Second Sierra Leone landslide threatens famous chimpanzee sanctuary

Sierra Leone

A second landslide hit Sierra Leone last week aside the widely reported deadly one that led to the loss of about 500 people in the West African nation.

The second natural disaster according to a Reuters reporter in the country, Umaru Fofana, occured near the Tacugama Valley outside the capital, Freetown.

The scene of the incident is located some 150 meters away from a sanctuary famed for housing chimpanzees. The journalist cited a worried head of the sanctuary, Balla Amarasekaran, as bemoaning dangerous human activity that contributed to the accident.

“Sounding angry and frustrated, he (Amarasekaran) said he’d for years complained and warned of an impending landslide if the encroachment did not stop and trees planted,” Fofana said in a Facebook post on Monday evening.

Reuters new agency’s latest reports citing the chief coroner suggests that some 600 people are still thought to be missing while close to 500 people are known to have died.
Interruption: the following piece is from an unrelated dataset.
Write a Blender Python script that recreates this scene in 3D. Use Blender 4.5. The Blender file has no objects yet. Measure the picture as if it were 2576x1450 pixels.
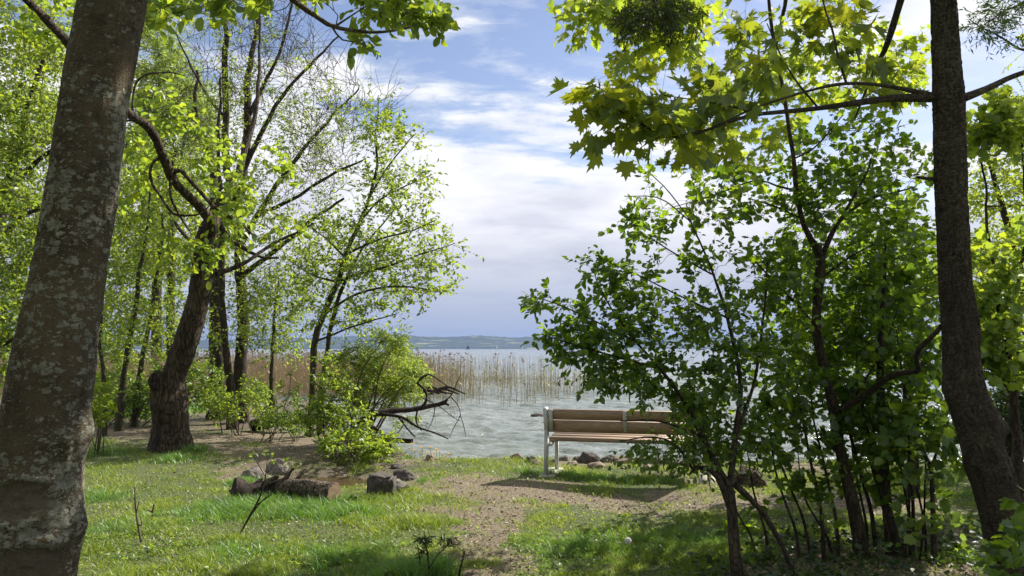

Authorities say over 460 people have been buried in graves at the the same cemetery where victims of Ebola were buried. About 3,000 people are homeless in what is being described as a humanitarian emergency.

One of Africa’s worst flooding-related disasters in years occurred when the side of Mount Sugar Loaf collapsed last Monday after heavy rain, burying parts of Regent town and overwhelming relief efforts in one of the world’s poorest countries.

“Meanwhile there are reports of cracks inside the nearby Congo Dam with a warning that if not mended it could lead to flooding, with several communities downstream,” the journalist’s post ended.